WHAT DO YOU MEAN BY RELAX, I mean I needed to start early so that I can be able to be successful at an early age like some personalities I saw on television. And I had time, but I didn’t know what to do or where to start, I did write a book but it didn’t get as much publicity as I thought it would. I wanted to write more and I did but was too scared to publicize because of fear of criticism. I mean, there are many things to be worried about, like how the work is presented, learning the ropes, and everything in between. Suddenly, everything became a chore to me, my passion turned into one of my biggest problems.

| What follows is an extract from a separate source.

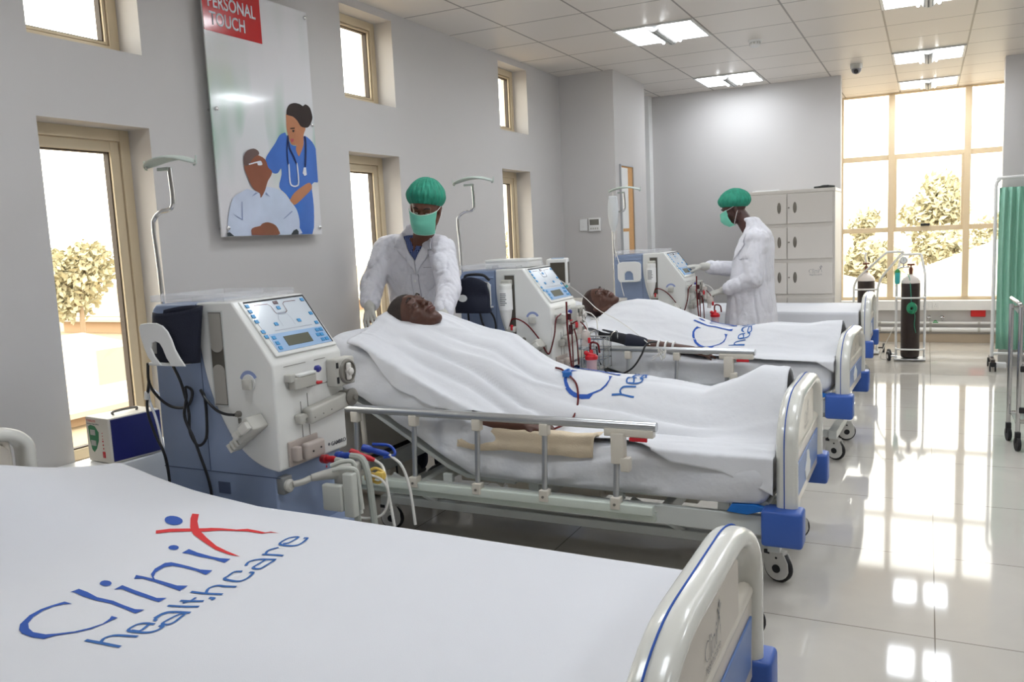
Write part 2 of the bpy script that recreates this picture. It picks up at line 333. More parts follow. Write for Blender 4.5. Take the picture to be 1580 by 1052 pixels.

I became sad and angry all the time, I was jealous and envious of everyone around me. I tried to push myself beyond my limit but I would always end up at square one because the reason I was working so hard was to prove to people that I was somebody. Little did I know that no one really cared about that. I kept on fighting with people that were not even fighting with me. I took their criticism as insults and their corrections as a base for arguments. I was miserable and I didn’t know what to do.
All this while I kept praying for a breakthrough, a way out, a fresh start, a new beginning; but I always found myself in the same place. I felt God had abandoned me and I started to question my faith. Later on, I entered University with all my achievements and qualifications, but I still wasn’t happy. I still felt horrible. All through this, God’s hand has always been leading me, I thought I was in a hole, but I was in a maze; I thought I was in a rat race but I was on a self-discovery journey; I thought I was hopeless but I am only getting started.
My breakthrough is here because God has revealed to me all that I was doing, I prayed, worked, cried, and cried some more. Now I will change my mindset and attitude toward life. It will take a while to get the change in motion but hey, I am already moving. It is safe to say that everything happens for a reason and one should not give up on this thing called life. There will be hard, confusing, difficult times but that should not deter you from pushing on.
I am always rooting for all of us. Let’s do this.